I hope when I inevitably choke to death on gummy bears people just say I was killed by bears and leave it at that.
“Moooooooo”
– bilingual donkey
If I had two bathrooms I’d tell everyone someone died in one, I ain’t tryna clean two bathrooms
The husband has a man cold so I asked if he wanted me to plant a memory garden.
Whenever my dachshund acts up I show him a pack of hotdogs in my fridge and he falls right back into line
11yos doing remote school be like, help me with this, no not like that, no not like that either, ugh forget it I’ll do it myself, seriously it’s fine I’ll figure it out, ughhh you’re so annoying just leeeeeave, wait I need help come back
If pain is fear leaving the body, what gets the stupid out?
There’s no such thing as a five second rule if you’re putting it on someone else’s plate.
I just innocently told my wife that for the past 8 years I’ve thought it was okay to put bobbles and hair pins in the bin if they’re just left lying around.
Holy shit. What a moment.
god: *creates human* whatcha think?
angel: nice, will it hurt itself in the dark?

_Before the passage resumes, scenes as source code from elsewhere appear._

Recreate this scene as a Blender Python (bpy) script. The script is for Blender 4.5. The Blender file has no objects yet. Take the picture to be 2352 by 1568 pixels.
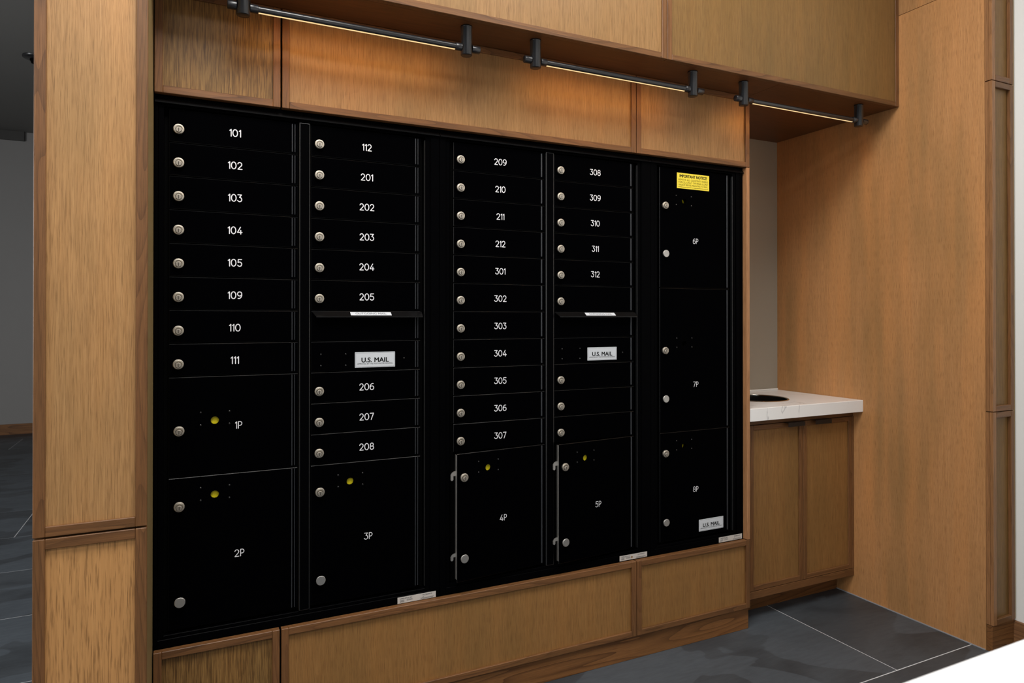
import bpy, bmesh, math, random
from mathutils import Vector, Matrix

random.seed(7)
scene = bpy.context.scene
COL = scene.collection
D = bpy.data

# ------------------------------------------------------------------ camera
cd = D.cameras.new('camera')
cam = D.objects.new('camera', cd)
COL.objects.link(cam)
cd.sensor_fit = 'HORIZONTAL'
cd.sensor_width = 36.0
cd.lens = 1551.265 / 2352 * 36.0
cd.shift_y = -63.883 / 2352
cd.clip_start = 0.02
cd.dof.use_dof = True
cd.dof.focus_distance = 2.1
cd.dof.aperture_fstop = 7.1
YAW, PITCH, ROLL = 0.448631, 0.0043466, -0.000148
fw = Vector((math.sin(YAW) * math.cos(PITCH), math.cos(YAW) * math.cos(PITCH), math.sin(PITCH)))
rt = Vector((math.cos(YAW), -math.sin(YAW), 0.0))
up = rt.cross(fw)
m3 = Matrix((rt, up, -fw)).transposed()
cam.matrix_world = Matrix.Translation((0.02046, -1.987, 1.21693)) @ m3.to_4x4()
scene.camera = cam

# ------------------------------------------------------------------ world, lights, exposure
world = D.worlds.new('world')
scene.world = world
world.use_nodes = True
bg = world.node_tree.nodes['Background']
bg.inputs[0].default_value = (0.80, 0.90, 1.0, 1)
bg.inputs[1].default_value = 0.08
LED_WATT = 0.46

scene.view_settings.view_transform = 'Standard'
scene.view_settings.look = 'None'
scene.view_settings.gamma = 1.0
scene.view_settings.exposure = 0.0
scene.view_settings.use_curve_mapping = False


def area_light(name, loc, target, sx, sy, power, color):
    l = D.lights.new(name, 'AREA')
    l.shape = 'RECTANGLE'
    l.size = sx
    l.size_y = sy
    l.energy = power
    l.color = color
    o = D.objects.new(name, l)
    COL.objects.link(o)
    o.location = loc
    d = Vector(target) - Vector(loc)
    o.rotation_euler = d.to_track_quat('-Z', 'Y').to_euler()
    return o


# assumed sources: daylight through the window wall behind the camera, a lobby ceiling light, hall daylight; also added fills
area_light('assumed_window_daylight', (-1.2, -5.9, 1.75), (-1.2, 0, 1.5), 4.6, 2.5, 12, (1.0, 1.0, 1.0))  # assumed daylight from an unseen window behind the camera
area_light('side_fill_light', (-4.45, -2.6, 1.7), (0, -2.6, 1.5), 3.0, 2.2, 36, (1.0, 1.0, 1.0))  # added fill from the left; that wall has no opening
area_light('assumed_lobby_ceiling_light', (0.15, -1.25, 3.11), (0.15, -1.25, 0), 0.9, 1.0, 53, (1.0, 0.98, 0.95))  # assumed ceiling source over the lobby, unseen and without a fitting
area_light('lobby_fill_light_right', (1.50, -1.05, 3.11), (1.50, -1.05, 0), 0.6, 0.8, 23, (1.0, 0.98, 0.95))  # added fill to brighten the end partition, no fitting overhead
area_light('lobby_fill_light_back', (-0.8, -3.0, 3.11), (-0.8, -3.0, 0), 1.2, 0.7, 38, (1.0, 0.98, 0.95))  # added fill that evens out the pillar front
area_light('hall_fill_light', (-1.1, 0.8, 3.11), (-1.1, 0.8, 0), 0.5, 0.5, 18, (0.95, 0.98, 1.0))  # added fill for the hall floor, out of view
area_light('assumed_hall_daylight', (-4.45, 1.0, 1.5), (0, 1.0, 1.2), 1.4, 2.0, 130, (0.97, 0.98, 1.0))  # assumed daylight added for the hall; the left wall has no window


# ------------------------------------------------------------------ materials
def new_mat(name):
    m = D.materials.new(name)
    m.use_nodes = True
    nt = m.node_tree
    b = nt.nodes['Principled BSDF']
    return m, nt, b


def lin(c):
    return tuple(((v / 255) / 12.92 if v / 255 <= 0.04045 else ((v / 255 + 0.055) / 1.055) ** 2.4) for v in c) + (1.0,)


def plain(name, srgb, rough=0.5, spec=0.5, metal=0.0):
    m, nt, b = new_mat(name)
    b.inputs['Base Color'].default_value = lin(srgb)
    b.inputs['Roughness'].default_value = rough
    b.inputs['Specular IOR Level'].default_value = spec
    b.inputs['Metallic'].default_value = metal
    return m


class NT:
    """tiny helper to wire node trees"""
    def __init__(s, nt):
        s.nt = nt

    def node(s, t, **kw):
        n = s.nt.nodes.new(t)
        for k, v in kw.items():
            setattr(n, k, v)
        return n

    def link(s, a, b):
        s.nt.links.new(a, b)

    def math(s, op, a, b=None, clamp=False):
        n = s.node('ShaderNodeMath', operation=op, use_clamp=clamp)
        for i, v in enumerate((a, b)):
            if v is None:
                continue
            if isinstance(v, (int, float)):
                n.inputs[i].default_value = v
            else:
                s.link(v, n.inputs[i])
        return n.outputs[0]

    def noise(s, vec, scale, detail=3.0, rough=0.55, dist=0.0):
        n = s.node('ShaderNodeTexNoise')
        n.inputs['Scale'].default_value = scale
        n.inputs['Detail'].default_value = detail
        n.inputs['Roughness'].default_value = rough
        n.inputs['Distortion'].default_value = dist
        s.link(vec, n.inputs['Vector'])
        return n.outputs[0]

    def scaled(s, vec, v3):
        n = s.node('ShaderNodeVectorMath', operation='MULTIPLY')
        s.link(vec, n.inputs[0])
        n.inputs[1].default_value = v3
        return n.outputs[0]

    def ramp(s, fac, stops, interp='LINEAR'):
        n = s.node('ShaderNodeValToRGB')
        cr = n.color_ramp
        cr.interpolation = interp
        while len(cr.elements) < len(stops):
            cr.elements.new(0.5)
        for e, (p, c) in zip(cr.elements, stops):
            e.position = p
            e.color = c if len(c) == 4 else (*c, 1)
        s.link(fac, n.inputs[0])
        return n.outputs[0]

    def mix(s, fac, a, b, blend='MIX'):
        n = s.node('ShaderNodeMix', data_type='RGBA', blend_type=blend)
        if isinstance(fac, (int, float)):
            n.inputs[0].default_value = fac
        else:
            s.link(fac, n.inputs[0])
        for i, v in ((6, a), (7, b)):
            if isinstance(v, tuple):
                n.inputs[i].default_value = v
            else:
                s.link(v, n.inputs[i])
        return n.outputs[2]

    def offset_coords(s, spread=40.0):
        tc = s.node('ShaderNodeTexCoord')
        oi = s.node('ShaderNodeObjectInfo')
        cx = s.node('ShaderNodeCombineXYZ')
        s.link(s.math('MULTIPLY', oi.outputs['Random'], spread), cx.inputs[0])
        s.link(s.math('MULTIPLY', oi.outputs['Random'], spread * 1.7), cx.inputs[1])
        s.link(s.math('MULTIPLY', oi.outputs['Random'], spread * 0.61), cx.inputs[2])
        ad = s.node('ShaderNodeVectorMath', operation='ADD')
        s.link(tc.outputs['Object'], ad.inputs[0])
        s.link(cx.outputs[0], ad.inputs[1])
        return ad.outputs[0], oi.outputs['Random']


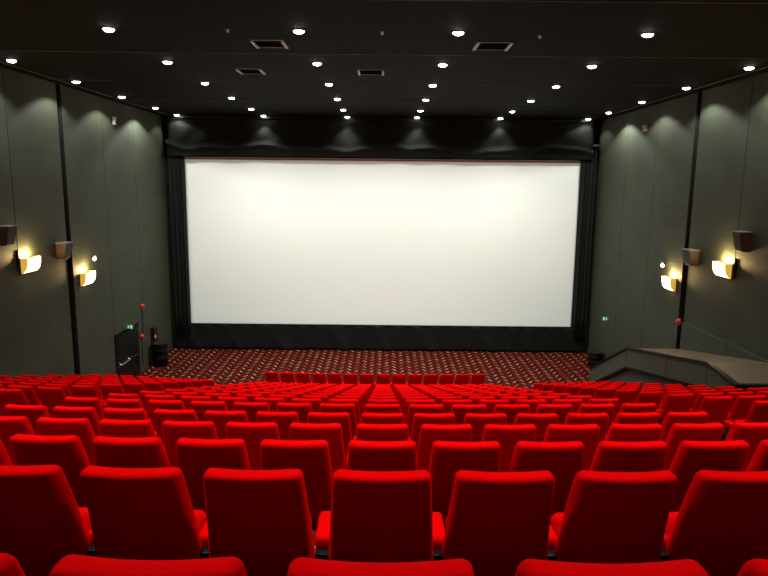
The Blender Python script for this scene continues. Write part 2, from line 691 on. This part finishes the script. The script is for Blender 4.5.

god: *adds shins* now it will
I know how to use an abacus as a tambourine.
Asked for Cheez-its
Wife buys Cheese Nips
Now she’s sitting in the corner thinking about what she did.
My grandfather was so racist he had a white & white television set.
Gonna drink a 42 hour energy so I can send three emails
Kids: Always remember to brush your drugs and don’t do teeth.